Sus palabras suscitaron, en un primer momento, admiración, luego, casi acuesta de hoja, rechazo. Les sorprende que hable con tal autoridad el que, al fin y al cabo, no es más que el hijo de la María y de José, el humilde carpintero del pueblo. Les molestó, sobre todo, que anunciara una salvación no restringida a los de su raza y religión, al pueblo judío, sino a todos los hombres. El malestar provocado llegó a tal extremo que pretendieron arrojarle por un precipicio que había en las afueras del pueblo.

Ya vemos qué corta es la distancia que va de la acogida al rechazo. A poco que cambie el viento, se puede pasar, de la noche a la mañana, del aprecio al desprecio, de las palmas a los pitos, del “no puedo vivir sin ti” al “no puedo vivir contigo”. Algo parecido a lo que pasa con los héroes del domingo, que hoy salen a hombros por la puerta grande y, mañana, tienen que escapar por la puerta trasera custodiados por la policía. La sociedad actual nos tiene acostumbrados a este tipo de comportamiento.

Algo parecido sucede en el orden de la fe: Hoy pedimos el bautismo o la confirmación para nuestros hijos y mañana ya hemos olvidado nuestros compromisos. Hoy nos vestimos de nazarenos en una procesión y, mañana, nos profesamos agnósticos, que es lo que se lleva.

La tentación puede encarnarse incluso, bajo formas sutiles, en cristianos de siempre, cuando tenemos que abrirnos a la novedad o universalidad del Evangelio rompiendo con determinadas formas de actuación a las que estábamos bien acostumbrados. Lo expresó de manera elocuente un chiste de Mingote a raíz de la celebración del Concilio Vaticano II: Conversaban dos mujeres piadosas sobre ciertas afirmaciones conciliares que les resultaban desconcertantes. Una de ellas consolaba así a la otra: “Tú no te preocupes, que al cielo, lo que se dice la cielo, sólo iremos los de siempre”.
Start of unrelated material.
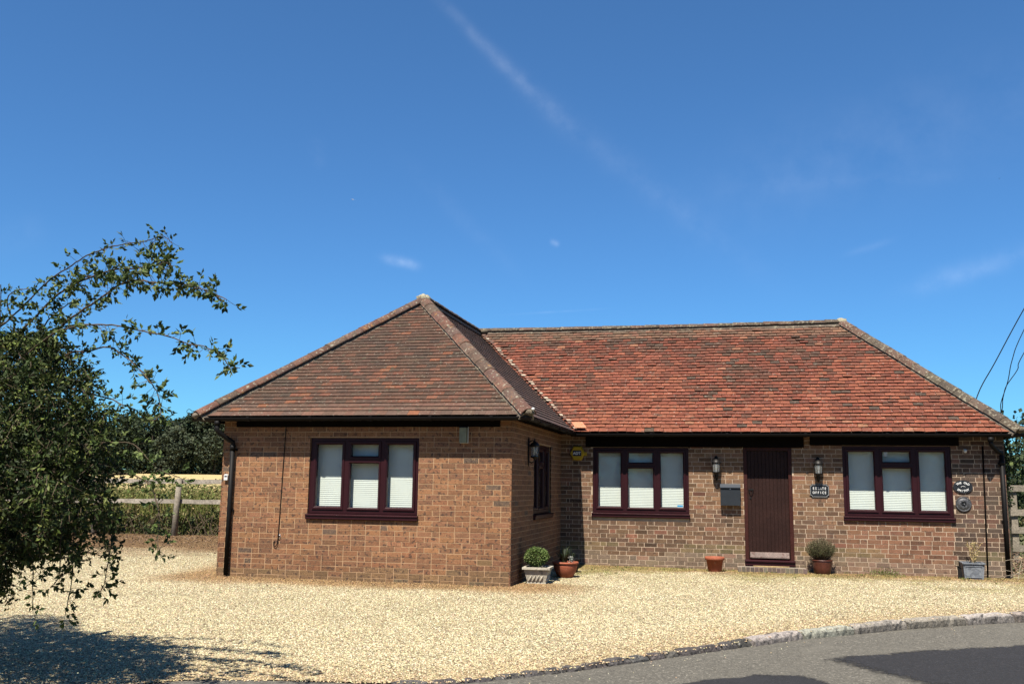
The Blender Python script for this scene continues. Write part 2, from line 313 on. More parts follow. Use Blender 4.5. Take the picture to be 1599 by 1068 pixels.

La existencia de Jesús fue un sí definitivo. Un sí a Dios y un sí a sus hermanos los hombres, a todos los hombres, hasta al muerte. El nos enseñó a ser fieles a la verdad más profunda del hombre, a vivir el amor y la fidelidad no como un simple contrato de intereses, a merced de la oferta y la demanda. Su existencia, sustentada en el amor, fue una pro-existencia desde la cuna al calvario.

Y eso mismo, salvadas las distancias, encontramos en María: Se mantuvo fiel al “fiat” inicial en los días claros y en las noches oscuras, ante la promesa luminosa del ángel y ante los caminos tortuosos de la pasión o en la soledad del Sábado Santo. Nosotros, en cambio, nos parecemos más a las cañas sacudidas por el viento, de que hablaba Jesús. La cultura actual no es proclive a los compromisos serios y definitivos; pero son éstos los que dan real fecundidad a la vida.